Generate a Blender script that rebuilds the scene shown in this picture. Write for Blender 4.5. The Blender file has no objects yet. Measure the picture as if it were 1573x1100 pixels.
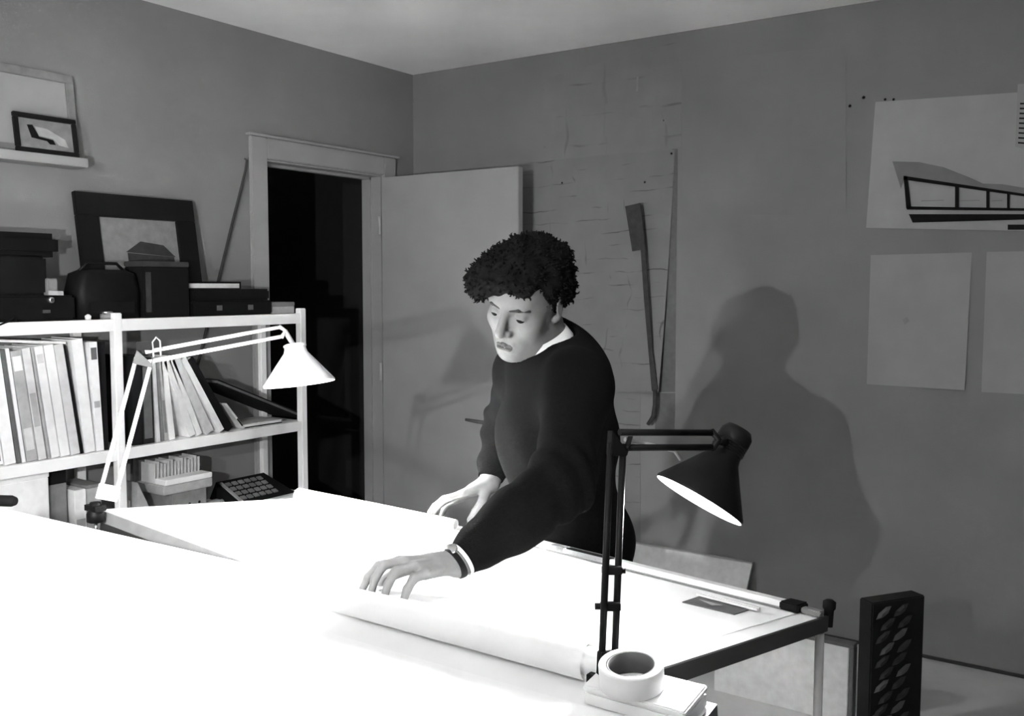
import bpy, bmesh, math, random
import numpy as np
from mathutils import Vector, Matrix

random.seed(7)
SC = bpy.context.scene
COL = SC.collection

# ------------------------------------------------------------------ camera, world, exposure, lights
FPX = 1472.17
CP = np.array([3.3607, -3.9333, 1.5])
CR = np.array([.8223, .5691, .0022]); CR /= np.linalg.norm(CR)
CF = np.array([-.5673, .8199, -.0764]); CF /= np.linalg.norm(CF)
CU = np.cross(CR, CF); CR = np.cross(CF, CU)
cd = bpy.data.cameras.new('camera'); cam = bpy.data.objects.new('camera', cd); COL.objects.link(cam)
cd.sensor_fit = 'HORIZONTAL'; cd.sensor_width = 36; cd.lens = FPX / 1573 * 36; cd.clip_start = .02
cam.matrix_world = Matrix(((CR[0], CU[0], -CF[0], CP[0]), (CR[1], CU[1], -CF[1], CP[1]), (CR[2], CU[2], -CF[2], CP[2]), (0, 0, 0, 1)))
SC.camera = cam
w = bpy.data.worlds.new('world'); SC.world = w; w.use_nodes = True
w.node_tree.nodes['Background'].inputs[0].default_value = (.5, .5, .5, 1)
w.node_tree.nodes['Background'].inputs[1].default_value = 0.004
SC.view_settings.view_transform = 'Standard'; SC.view_settings.look = 'None'
SC.view_settings.gamma = 1; SC.view_settings.use_curve_mapping = False
SC.view_settings.exposure = 0.78
SC.cycles.use_denoising = True
SC.cycles.max_bounces = 8; SC.cycles.diffuse_bounces = 6
SC.cycles.sample_clamp_indirect = 0
BULB_SIDE = 5600.0     # radiance of each lamp's bulb
BULB_FLOOR = 10000.0
BULB_WHITE = 1300.0
BULB_BLACK = 360.0


def ray(u, v): return CF + CR * (u - 786.5) / FPX - CU * (v - 550) / FPX
def on(u, v, n, d):
    n = np.asarray(n, float); D = ray(u, v); return CP + D * ((d - n @ CP) / (n @ D))
def wr(u, v, y=0.0): return on(u, v, (0, 1, 0), y)
def wl(u, v, x=0.0): return on(u, v, (1, 0, 0), x)
def zp(u, v, z): return on(u, v, (0, 0, 1), z)
def dp(u, v, t): return CP + ray(u, v) * t

# ------------------------------------------------------------------ materials
def mat(name, g, rough=.6, var=.08, scale=20, bump=.0, bscale=200, metal=0, emit=0, trans=0, sheen=0, spec=.5):
    m = bpy.data.materials.new(name); m.use_nodes = True
    nt = m.node_tree; b = nt.nodes['Principled BSDF']
    tc = nt.nodes.new('ShaderNodeTexCoord')
    no = nt.nodes.new('ShaderNodeTexNoise'); no.inputs['Scale'].default_value = scale; no.inputs['Detail'].default_value = 4
    nt.links.new(tc.outputs['Object'], no.inputs['Vector'])
    cr = nt.nodes.new('ShaderNodeValToRGB')
    a, c = max(0, g * (1 - var)), min(1, g * (1 + var))
    cr.color_ramp.elements[0].position = .3; cr.color_ramp.elements[1].position = .7
    cr.color_ramp.elements[0].color = (a, a, a, 1); cr.color_ramp.elements[1].color = (c, c, c, 1)
    nt.links.new(no.outputs['Fac'], cr.inputs['Fac']); nt.links.new(cr.outputs['Color'], b.inputs['Base Color'])
    b.inputs['Roughness'].default_value = rough; b.inputs['Metallic'].default_value = metal; b.inputs['Specular IOR Level'].default_value = spec
    if bump:
        n2 = nt.nodes.new('ShaderNodeTexNoise'); n2.inputs['Scale'].default_value = bscale; n2.inputs['Detail'].default_value = 3
        nt.links.new(tc.outputs['Object'], n2.inputs['Vector'])
        bp = nt.nodes.new('ShaderNodeBump'); bp.inputs['Strength'].default_value = bump; bp.inputs['Distance'].default_value = .002
        nt.links.new(n2.outputs['Fac'], bp.inputs['Height']); nt.links.new(bp.outputs['Normal'], b.inputs['Normal'])
    if emit:
        b.inputs['Emission Color'].default_value = (1, 1, 1, 1); b.inputs['Emission Strength'].default_value = emit
    if sheen: b.inputs['Sheen Weight'].default_value = sheen
    return m

M = dict(
    wall=mat('wall_paint', .205, .85, .05, 3, .25, 160), wall2=mat('wall_paint_papered', .19, .85, .06, 3, .25, 160),
    back=mat('wall_paint_back', .15, .9, .05, 3), ceil=mat('ceiling_paint', .92, .9, .04, 3, .2, 120),
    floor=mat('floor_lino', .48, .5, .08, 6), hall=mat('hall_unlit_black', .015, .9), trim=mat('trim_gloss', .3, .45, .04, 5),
    door=mat('door_paint', .29, .5, .04, 5, .1, 60), board=mat('board_white', .84, .5, .02, 8), paper=mat('drawing_paper', .88, .75, .02, 12, .1, 90),
    edge=mat('board_edge', .22, .5, .1, 30), dedge=mat('dark_edge', .02, .4), rule=mat('white_plastic', .85, .3, .02, 10),
    shelf=mat('shelf_enamel', .88, .4, .03, 10), black=mat('black_enamel', .005, .5, .1, 10, spec=.15), blackm=mat('black_matt', .01, .7, .2, 30, .2, 80, spec=.2),
    white=mat('white_enamel', .85, .35, .02, 10), grey=mat('grey_metal', .4, .4, .08, 20), chrome=mat('chrome', .7, .25, .03, 10, metal=1),
    skin=mat('skin', .215, .6, .06, 60, .15, 350, spec=.3), lips=mat('lips', .05, .5, .1, 60), hair=mat('hair', .005, .8, .3, 80, .5, 150, spec=.12),
    wool=mat('black_wool', .006, .95, .25, 150, .8, 500, spec=.05, sheen=.012), trouser=mat('trouser_cloth', .008, .9, .2, 100, .4, 400, spec=.1), cotton=mat('white_cotton', .85, .8, .02, 40),
    leather=mat('dark_leather', .004, .6, .2, 60, spec=.2), frame=mat('dark_frame', .006, .5, spec=.2), pale=mat('pale_frame', .42, .5), sheetA=mat('tracing_sheet', .38, .7, .08, 8),
    sheetW=mat('pale_sheet', .3, .75, .05, 8), sheetD=mat('pale_sheet_dull', .26, .75, .05, 8), ink=mat('ink', .005, .8, spec=.15), wash=mat('grey_wash', .16, .8, .1, 20), pencil=mat('pencil_line', .22, .8),
    g08=mat('grey_very_dark', .04, .6, .2, 30, spec=.2), g15=mat('grey_dark', .1, .6, .15, 30), g25=mat('grey_mid_dark', .2, .6, .15, 30), g40=mat('grey_mid', .38, .6, .12, 30), g60=mat('grey_light', .6, .6, .1, 30), g80=mat('near_white', .8, .6, .06, 30),
    tape=mat('masking_tape', .74, .45, .05, 30), carton=mat('carton', .3, .8),
    bulb1=mat('bulb_glow_side', .9, emit=BULB_SIDE), bulb4=mat('bulb_glow_floor', .9, emit=BULB_FLOOR), bulb2=mat('bulb_glow_white', .9, emit=BULB_WHITE), bulb3=mat('bulb_glow_black', .9, emit=BULB_BLACK),
)
def lined_mat(name, g, dark, ang, sc):
    """paper ruled with faint pencil lines: flat print"""
    m = mat(name, g, .75, .07, 8); nt = m.node_tree; b = nt.nodes['Principled BSDF']; cr = b.inputs['Base Color'].links[0].from_node
    tc = nt.nodes['Texture Coordinate']
    last = cr.outputs['Color']
    for k, (rot, s) in enumerate(((0, sc), (math.pi / 2, sc * .6))):
        mp = nt.nodes.new('ShaderNodeMapping'); mp.inputs['Rotation'].default_value = (0, ang + rot, 0); nt.links.new(tc.outputs['Object'], mp.inputs['Vector'])
        wv = nt.nodes.new('ShaderNodeTexWave'); wv.bands_direction = 'Z'; wv.inputs['Scale'].default_value = s; wv.inputs['Distortion'].default_value = 2.0 + 4 * k; wv.inputs['Detail Scale'].default_value = 1.3
        nt.links.new(mp.outputs['Vector'], wv.inputs['Vector'])
        r = nt.nodes.new('ShaderNodeValToRGB'); r.color_ramp.elements[0].position = .0; r.color_ramp.elements[0].color = (1, 1, 1, 1); r.color_ramp.elements[1].position = .03; r.color_ramp.elements[1].color = (0, 0, 0, 1)
        nt.links.new(wv.outputs['Fac'], r.inputs['Fac'])
        n3 = nt.nodes.new('ShaderNodeTexNoise'); n3.inputs['Scale'].default_value = 9; n3.inputs['Detail'].default_value = 5; mp3 = nt.nodes.new('ShaderNodeMapping'); mp3.inputs['Scale'].default_value = (.5, 1, 1.6) if k == 0 else (1.6, 1, .4); mp3.inputs['Location'].default_value = (k * 3, 0, 0); nt.links.new(tc.outputs['Object'], mp3.inputs['Vector']); nt.links.new(mp3.outputs['Vector'], n3.inputs['Vector'])
        r2 = nt.nodes.new('ShaderNodeValToRGB'); r2.color_ramp.elements[0].position = .5 + .06 * k; r2.color_ramp.elements[1].position = .64 + .06 * k; nt.links.new(n3.outputs['Fac'], r2.inputs['Fac'])
        mu = nt.nodes.new('ShaderNodeMath'); mu.operation = 'MULTIPLY'; nt.links.new(r.outputs['Color'], mu.inputs[0]); nt.links.new(r2.outputs['Color'], mu.inputs[1])
        mx = nt.nodes.new('ShaderNodeMixRGB'); nt.links.new(mu.outputs[0], mx.inputs['Fac']); nt.links.new(last, mx.inputs[1]); mx.inputs[2].default_value = (dark, dark, dark, 1)
        last = mx.outputs['Color']
    nt.links.new(last, b.inputs['Base Color'])
    return m
M['lined'] = lined_mat('lined_tracing_sheet', .172, .05, .03, 5.2)
M['lined2'] = lined_mat('faint_lined_sheet', .187, .11, .0, 2.4); M['faintw'] = mat('faint_sheet', .187, .8, .06, 3)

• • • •

The lines from the top of the data above through the one holding "COL = SC.collection" are to be repeated exactly, and only those, with no pictures.

Generate a Blender script that rebuilds the scene shown in this picture. Write for Blender 4.5. The Blender file has no objects yet. Measure the picture as if it were 1573x1100 pixels.
import bpy, bmesh, math, random
import numpy as np
from mathutils import Vector, Matrix

random.seed(7)
SC = bpy.context.scene
COL = SC.collection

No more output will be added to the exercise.